Jednym ruchem nie da się przeciąć pasma wszystkich miejskich problemów, ale otwarcie oczyszczalni ma rozwiązać przynajmniej kilka, ale bardzo istotnych. –Likwidacja przesiąkań ścieków do gruntu, dopływu nieoczyszczonych ścieków do rzek, podtopień budynków ściekami, nieprzyjemnych zapachów i zagrożenia epidemiologicznego – wylicza Arkadiusz Godlewski, wiceprezydent Katowic. Ciągnąca się siedem lat przebudowa kanalizacji w centrum Katowic stanowiła zupełnie inne zagrożenie dla przedsiębiorców z ulicy Warszawskiej. –Pracownicy czasami spóźniali się do pracy, klienci spóźniali się na wizyty, co oczywiscie rozbijało nam cały grafik – opowiada Magdalena Szota, manager Centrum Urody.

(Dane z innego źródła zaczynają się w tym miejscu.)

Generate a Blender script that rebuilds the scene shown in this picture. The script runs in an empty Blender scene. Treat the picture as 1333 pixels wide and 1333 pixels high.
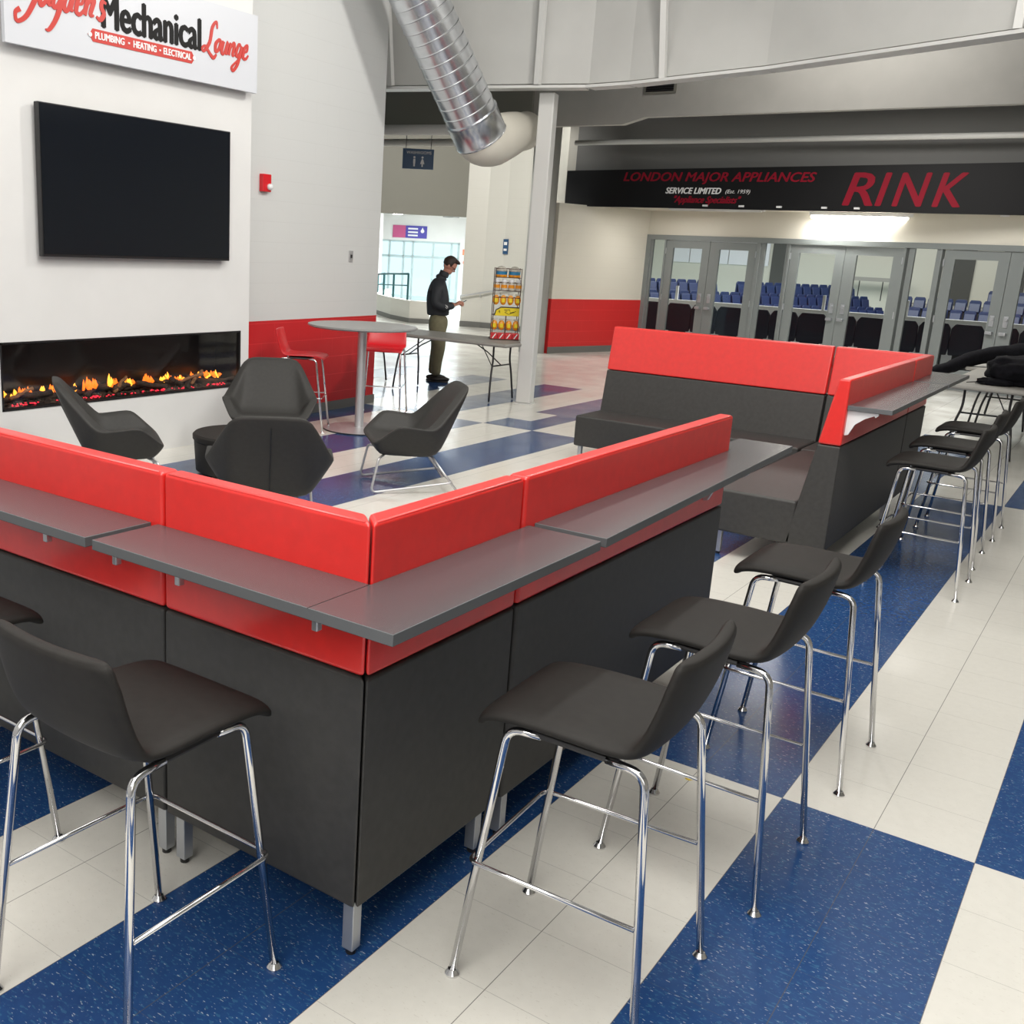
import bpy, bmesh, math, random
from mathutils import Vector, Matrix, noise
C = bpy.context.scene
COL = C.collection
R = math.radians
random.seed(7)

# ------------------------------------------------------------------ camera
T = 0.3048
F_PX, PITCH, ROLL, YAW = 1343.358, 0.25311, 0.049384, -0.625368
CAM = Vector((0.7757, -3.5292, 1.8361))
fwd = Vector((math.sin(YAW)*math.cos(PITCH), math.cos(YAW)*math.cos(PITCH), -math.sin(PITCH)))
rt = Vector((math.cos(YAW), -math.sin(YAW), 0)); up = rt.cross(fwd)
r2 = math.cos(ROLL)*rt + math.sin(ROLL)*up; u2 = -math.sin(ROLL)*rt + math.cos(ROLL)*up
cd = bpy.data.cameras.new('camera'); cam = bpy.data.objects.new('camera', cd); COL.objects.link(cam)
m = Matrix((r2, u2, -fwd)).transposed().to_4x4(); m.translation = CAM; cam.matrix_world = m
cd.sensor_width = 36; cd.lens = 36*F_PX/1333; cd.shift_x = 0.11734; cd.clip_end = 200; cd.clip_start = 0.05
C.camera = cam
# ------------------------------------------------------------------ world, light, exposure
w = bpy.data.worlds.new('sky'); C.world = w; w.use_nodes = True
w.node_tree.nodes['Background'].inputs[0].default_value = (0.70, 0.93, 1.0, 1)
w.node_tree.nodes['Background'].inputs[1].default_value = 1.25
C.view_settings.view_transform = 'Standard'; C.view_settings.look = 'None'
C.view_settings.exposure = 0.14; C.view_settings.gamma = 1
def area(name, loc, size, power, col=(1, .97, .92), tgt=None, sy=None, spread=None):
    l = bpy.data.lights.new(name, 'AREA'); l.energy = power; l.color = col; l.shape = 'RECTANGLE'
    l.size = size; l.size_y = sy or size
    if spread: l.spread = spread
    o = bpy.data.objects.new(name, l); COL.objects.link(o); o.location = loc
    if tgt is not None:
        o.rotation_euler = (Vector(tgt)-Vector(loc)).to_track_quat('-Z', 'Y').to_euler()
    return o
area('ceiling_panel_lamps', (-1.4, -1.6, 6.4), 8, 300)
area('lounge_fill', (-1.0, 1.6, 5.8), 2.4, 26, tgt=(-5.8, 1.4, .3), spread=R(95))  # added fill, no lamp known here; lifts the low wall under the fireplace
area('stools_fill', (-0.1, -1.5, 6.2), 2.6, 150)  # extra soft light put overhead to brighten the floor by the near stools
area('near_fill', (0.2, -5.0, 3.8), 2.6, 135, tgt=(-.9, -1.2, .3))  # invented light behind the camera, brightens the near bench more than the far
area('front_fill', (3.5, -7.6, 3.4), 6, 75, col=(1, .98, .95), tgt=(-1.5, 2.5, .6), sy=3.2)  # no window in wall_back; added front light for faces turned to the camera
area('high_bay_lamp_beam', (-2.6, 5.4, 5.2), .45, 90, tgt=(-5.6, 3.4, 2.4))
area('bulkhead_fill', (0.5, 1.0, 4.6), 2, 160, tgt=(-3.0, 7.4, 4.9))  # unseen helper aimed at the bulkhead panels to brighten them
area('rear_bulkhead_fill', (-2.5, 8.4, 5.2), 1.2, 60, tgt=(-2.5, 10.3, 3.9), sy=.5)  # hidden behind the first bulkhead, added only to lift the second one
area('curved_wall_fill', (-10.8, 12.6, 5.0), 1.8, 310, tgt=(-11.4, 18, 1.5))  # light added to brighten the curved wall, no fixture there
area('hall_right_fill', (-2.6, 11.6, 4.2), 2.4, 190)  # helper under the rear ceiling, brightens the cream wall and floor by the doors
area('soffit_lamp', (-3.6, 15.45, 2.6), 1.7, 34, tgt=(-3.6, 15.7, 0), sy=.12)
area('soffit_downlight', (-7.0, 15.2, 2.66), .25, 14)
area('soffit_downlight', (-1.45, 15.2, 2.62), .16, 6)
area('lobby_fill', (-15.6, 21.0, 3.0), 3.5, 650, col=(.9, .97, 1))  # made-up broad light that keeps the lobby bright besides its windows
area('lobby_daylight', (-13.4, 21.5, 1.9), 1.8, 90, col=(.82, .92, 1), tgt=(-12.3, 17.5, 1.6))
area('arena_lamp', (-8, 34, 7.5), 14, 3400, col=(.98, .98, .95))

# ------------------------------------------------------------------ materials
def mat(name, col, rough=.5, metal=0, coat=0, spec=.5, noise_s=0, noise_a=.0, bump=0, emit=None, es=0, bump_s=None):
    m = bpy.data.materials.new(name); m.use_nodes = True; nt = m.node_tree; b = nt.nodes['Principled BSDF']
    b.inputs['Base Color'].default_value = (*col, 1); b.inputs['Roughness'].default_value = rough
    b.inputs['Metallic'].default_value = metal; b.inputs['Coat Weight'].default_value = coat
    b.inputs['Specular IOR Level'].default_value = spec
    if emit: b.inputs['Emission Color'].default_value = (*emit, 1); b.inputs['Emission Strength'].default_value = es
    if noise_s:
        tc = nt.nodes.new('ShaderNodeTexCoord'); n = nt.nodes.new('ShaderNodeTexNoise')
        n.inputs['Scale'].default_value = noise_s; n.inputs['Detail'].default_value = 6
        nt.links.new(tc.outputs['Object'], n.inputs['Vector'])
        mr = nt.nodes.new('ShaderNodeMapRange'); mr.inputs[1].default_value = .3; mr.inputs[2].default_value = .7
        mr.inputs[3].default_value = 1-noise_a; mr.inputs[4].default_value = 1+noise_a
        nt.links.new(n.outputs['Fac'], mr.inputs[0])
        mx = nt.nodes.new('ShaderNodeVectorMath'); mx.operation = 'SCALE'; mx.inputs[0].default_value = col
        nt.links.new(mr.outputs[0], mx.inputs['Scale']); nt.links.new(mx.outputs[0], b.inputs['Base Color'])
        if bump:
            n2 = nt.nodes.new('ShaderNodeTexNoise'); n2.inputs['Scale'].default_value = bump_s or noise_s*6; n2.inputs['Detail'].default_value = 3
            nt.links.new(tc.outputs['Object'], n2.inputs['Vector'])
            bp = nt.nodes.new('ShaderNodeBump'); bp.inputs['Strength'].default_value = bump; bp.inputs['Distance'].default_value = .002
            nt.links.new(n2.outputs['Fac'], bp.inputs['Height']); nt.links.new(bp.outputs[0], b.inputs['Normal'])
    return m
def mathn(nt, op, a, b=None, c=None):
    n = nt.nodes.new('ShaderNodeMath'); n.operation = op
    for i, v in enumerate((a, b, c)):
        if v is None: continue
        if isinstance(v, (int, float)): n.inputs[i].default_value = v
        else: nt.links.new(v, n.inputs[i])
    return n.outputs[0]
def mixc(nt, f, a, b):
    n = nt.nodes.new('ShaderNodeMix'); n.data_type = 'RGBA'
    if isinstance(f, (int, float)): n.inputs[0].default_value = f
    else: nt.links.new(f, n.inputs[0])
    for i, v in ((6, a), (7, b)):
        if isinstance(v, tuple): n.inputs[i].default_value = (*v, 1)
        else: nt.links.new(v, n.inputs[i])
    return n.outputs[2]

def floor_mat():
    m = bpy.data.materials.new('vinyl_tile_floor'); m.use_nodes = True; nt = m.node_tree; b = nt.nodes['Principled BSDF']
    g = nt.nodes.new('ShaderNodeNewGeometry'); sx = nt.nodes.new('ShaderNodeSeparateXYZ')
    nt.links.new(g.outputs['Position'], sx.inputs[0])
    M = lambda op, a, b=None, c=None: mathn(nt, op, a, b, c)
    u0 = M('DIVIDE', sx.outputs[0], T); v = M('DIVIDE', sx.outputs[1], T)
    wv = M('MINIMUM', M('MAXIMUM', M('MULTIPLY', M('SUBTRACT', -6.0, u0), .06), 0.0), .42)
    u = M('ADD', u0, wv)
    ub = M('FLOOR', M('DIVIDE', u, 2.0)); vb = M('FLOOR', M('DIVIDE', v, 20.0))
    par = M('FLOORED_MODULO', M('ADD', ub, vb), 2.0)          # ub=-1, vb=0 is blue -> parity 1
    # beyond the pattern the hall floor is plain
    far = M('LESS_THAN', v, 32.0)
    # one stepped notch of cream at the end of the lounge stripes
    notch = M('MULTIPLY', M('MULTIPLY', M('GREATER_THAN', v, 21.8), M('LESS_THAN', v, 23.9)), M('MULTIPLY', M('GREATER_THAN', u, -16.2), M('LESS_THAN', u, -15.05)))
    nots = M('MULTIPLY', M('MULTIPLY', M('GREATER_THAN', u, -16.2), M('LESS_THAN', u, -13.5)), M('MULTIPLY', M('GREATER_THAN', v, 30.4), 1.0))
    blue = M('MULTIPLY', M('MULTIPLY', par, far), M('SUBTRACT', 1.0, M('MAXIMUM', notch, nots)))
    # right beyond v=20 the first stripe pair: u 0..2 blue handled by parity (ub=0, vb=1)
    # tile seams
    fu = M('FRACT', u0); fv = M('FRACT', v)
    su = M('LESS_THAN', M('MINIMUM', fu, M('SUBTRACT', 1.0, fu)), .0042); sv = M('LESS_THAN', M('MINIMUM', fv, M('SUBTRACT', 1.0, fv)), .0022)
    seam = M('MAXIMUM', M('MULTIPLY', su, .75), M('MULTIPLY', sv, .55))
    # streaky chips
    def chips(sc, rot, lo, seed):
        mp = nt.nodes.new('ShaderNodeMapping'); mp.inputs['Scale'].default_value = sc; mp.inputs['Rotation'].default_value = (0, 0, rot)
        mp.inputs['Location'].default_value = (seed, seed*2, 0)
        nt.links.new(g.outputs['Position'], mp.inputs[0])
        n = nt.nodes.new('ShaderNodeTexNoise'); n.inputs['Scale'].default_value = 1; n.inputs['Detail'].default_value = 1.5
        nt.links.new(mp.outputs[0], n.inputs['Vector'])
        mr = nt.nodes.new('ShaderNodeMapRange'); mr.inputs[1].default_value = lo; mr.inputs[2].default_value = lo+.035
        nt.links.new(n.outputs['Fac'], mr.inputs[0]); return mr.outputs[0]
    c1 = chips((55, 190, 1), R(8), .675, 1.3); c2 = chips((70, 160, 1), R(-30), .70, 5.1); c3 = chips((45, 120, 1), R(15), .60, 9.7)
    n = nt.nodes.new('ShaderNodeTexNoise'); n.inputs['Scale'].default_value = 28; n.inputs['Detail'].default_value = 5
    nt.links.new(g.outputs['Position'], n.inputs['Vector'])
    bl = mixc(nt, n.outputs['Fac'], (.012, .045, .150), (.021, .072, .21))
    bl = mixc(nt, M('MULTIPLY', c3, .45), bl, (.05, .16, .28))
    bl = mixc(nt, M('MULTIPLY', M('MAXIMUM', c1, c2), .75), bl, (.45, .52, .55))
    wh = mixc(nt, n.outputs['Fac'], (.64, .625, .575), (.70, .685, .63))
    wh = mixc(nt, M('MULTIPLY', M('MAXIMUM', c1, c2), .28), wh, (.42, .39, .33))
    base = mixc(nt, blue, wh, bl)
    base = mixc(nt, seam, base, (.08, .08, .08))
    nt.links.new(base, b.inputs['Base Color'])
    n3 = nt.nodes.new('ShaderNodeTexNoise'); n3.inputs['Scale'].default_value = 2.2; n3.inputs['Detail'].default_value = 5
    nt.links.new(g.outputs['Position'], n3.inputs['Vector'])
    ro = nt.nodes.new('ShaderNodeMapRange'); ro.inputs[1].default_value = .3; ro.inputs[2].default_value = .7; ro.inputs[3].default_value = .14; ro.inputs[4].default_value = .26
    nt.links.new(n3.outputs['Fac'], ro.inputs[0]); nt.links.new(ro.outputs[0], b.inputs['Roughness'])
    b.inputs['Specular IOR Level'].default_value = .42
    return m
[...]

W tym wszystkim najgorsze było to, że utrudnienia w tym miejscu trwały dwa lata dłużej niż powinny. – Był ograniczony dojazd do miejsca, był rozkopany chodnik, nie dało się praktycznie przez długi czas przechodzić, chodzić po chodniku, przechodzić przez ulicę – dodaje Magdalena Szota. Skoro się nie dało, to i klienci rzadziej próbowali. Bo każda próba była próbą nerwów. – Często były takie sytuacje stresujące, gdzie klientkom też puszczały nerwy, ale tak naprawdę my też nic nie mogłyśmy zrobić, bo to jak gdyby nie od nas zależało, że to trwa tyle, a nie krócej – opowiada Magdalena Gruszka, która pracuje w salonie piękności.
To zależało od miasta i wykonawcy, który zamiast dokończyć prace w 2006 roku, zszedł z placu budowy. –Wszyscy uczyliśmy się zapisów kontraktowych. Poprzedni zarząd Hydrobudowy stał na stanowisku, że ceny wzrosły nadmiernie, zapisy kontraktowe były niejasne, pojawiły się różnice – stwierdza Piotr Kledzik, prezes zarządu Hydrobudowa 6. Po długich negocjacjach te różnice udało się zmniejszyć do tego stopnia, że Hydrobudowa dokończyła przebudowę oczyszczalni. Oczyszczalni, która ma być ratunkiem dla Rawy. – Znacznie mniej ścieków będzie w rzece Rawie i to co popłynie w niej na pewno będzie lepsze. Nie chcę mówić, że to będzie czysta woda, bo jeszcze są pewne zrzuty ścieków – tłumaczy Piotr Uszok, prezydent Katowic.
Które powodują, że pomiędzy oczyszczalnią Klimzowiec, a tą w Zawodziu Rawa wygląda źle. Miasto zapowiada, że ta sytuacja się zmieni, ale dopiero wtedy, kiedy zostanie wyremontowana cała sieć kanalizacyjna. Czyli za kilka lat. Dobrze chociaż, że płynące przez miasto ścieki na coś się przydadzą. – Im większe zanieczyszczenie ścieków, tym większe pieniądze dla nas powinny za tym płynąć i faktycznie tak jest. Możemy wyprodukować więcej tego biogazu – uzasadnia Zbigniew Trepiak, kierownik zmiany oczyszczalni Gigablok.
Którym można ogrzać wszystkie budynki nowej oczyszczalni. Surowca z pewnością nie zabraknie.